A pair of short track speedskating coaches at the Utah Olympic Oval in Kearns were eagerly waiting Friday for the arrival of the International Olympic Committee delegation in Utah visiting venues for a 2034 Winter Games, so they could catch up with a former teammate from China, who’s now an IOC member.

“We competed together. They are all my sisters. I am so happy to see my friends,” Hong Zhang told reporters after hugging and chatting in Chinese with Tianyu Fu and Li Geng. They trained with Zhang, who turned 36 Friday, until she switched to long track speedskating at 10 years old, winning China’s first gold medial in the sport in the 2014 Winter Games in Sochi, Russia.

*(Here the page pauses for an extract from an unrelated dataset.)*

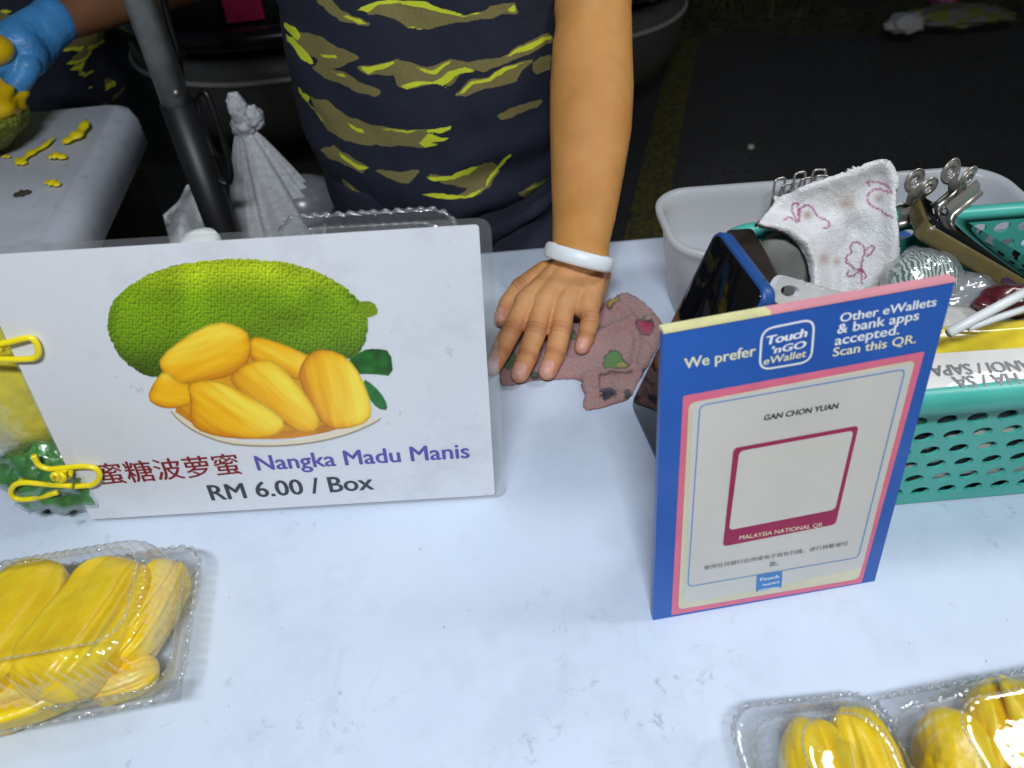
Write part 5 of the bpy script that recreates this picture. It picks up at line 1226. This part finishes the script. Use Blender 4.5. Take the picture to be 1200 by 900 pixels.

Zhang, a member of the IOC’s Future Host Commission evaluating Utah’s readiness to host another Olympics, didn’t get a chance to try the ice at the oval, where she set a record for a Chinese athlete in the 500 meter race that still stands today. “I promise I will come back,” the IOC member since 2018 said.

Fu, who raced at the oval in the 2002 Winter Games, and Geng have both coached at the venue for several years. Geng, who coached Eunice Lee, the youngest speedskater on Team USA at the 2022 Winter Games in Beijing, said the prospect of another Olympics coming to Utah is “amazing.”

Utah’s ‘Olympic blossoming’ since 2002 Winter Games on display for IOC

The IOC delegation, which includes IOC members, executives and staff as well as sports officials, received a private briefing at the oval as figure skaters as young as 6 years old twirled on the center ice sheets, then headed to what was expected to be a long meeting about the financial side of hosting.

The oval was the IOC delegation’s final venue stop after three days of being ferried from site to site, including Snowbasin in Huntsville earlier Friday. At the ski resort where all alpine skiing events would be held in 2034, they took the chairlift to the top of the Grizzly downhill run.

“Wow. Just say, ‘Wow.’ It brought back all of the memories from ‘02,” said Austrian IOC member Karl Stoss, the chairman of the Future Host Commission. As the Austrian Olympic Committee president in 2002, he watched from home as one of his countryman won a gold medal at Snowbasin.

“It is so steep here, you couldn’t imagine if your are in front of a TV,” Stoss said. “If you see it in nature, that’s really amazing. It’s a beautiful area here. Fantastic.”

Fraser Bullock, president and CEO of the Salt Lake City-Utah Committee for the Games that’s behind the bid, was clearly pleased with how the visit has gone.

2030/2034 Olympic Winter Games bid timeline

“From my perspective, the IOC loves every minute of this visit,” Bullock told reporters. “Nothing is a sure thing, but I’d say we’re on a very, very strong track.”

He credited the state’s “turnkey ready” venues, maintained for elite and community athletes for more than two decades with the help of a surplus from the 2002 Games as well as some taxpayer funding. But while Bullock said the IOC delegation loved the venues, the Utahns they met there made an even bigger impression.

“They see the passion of the people that are there. Every venue we go to, we have people that were there in ‘02 and the future people going forward. Then we also have young athletes,” the bid leader said. “They love to see the legacy of people and the enthusiasm.”

He joked the only mistake the bid committee made during the trip was not displaying the Austrian flag for Stoss at one of the venue stops. “We’ve corrected that,” Bullock said, pointing to Austria’s red and white flag hoisted in front of the distinctive oval building alongside the U.S. flag and Utah’s newly redesigned state flag.

The delegation showed up Thursday night at the final home game of the season for the Utah Jazz, sitting courtside for the 124-121 win over the Houston Rockets. The final public event in Utah is a press conference on Saturday, but their work is far from done. In June, the commission will submit a recommendation about the 2034 Games to IOC leaders.

It will be up to the IOC Executive Board whether Salt Lake City, already named the preferred host for 2034 under the new, less formal selection process being used for the first time, should get a final vote by the full membership anticipated on July 24, celebrated as Pioneer Day in Utah.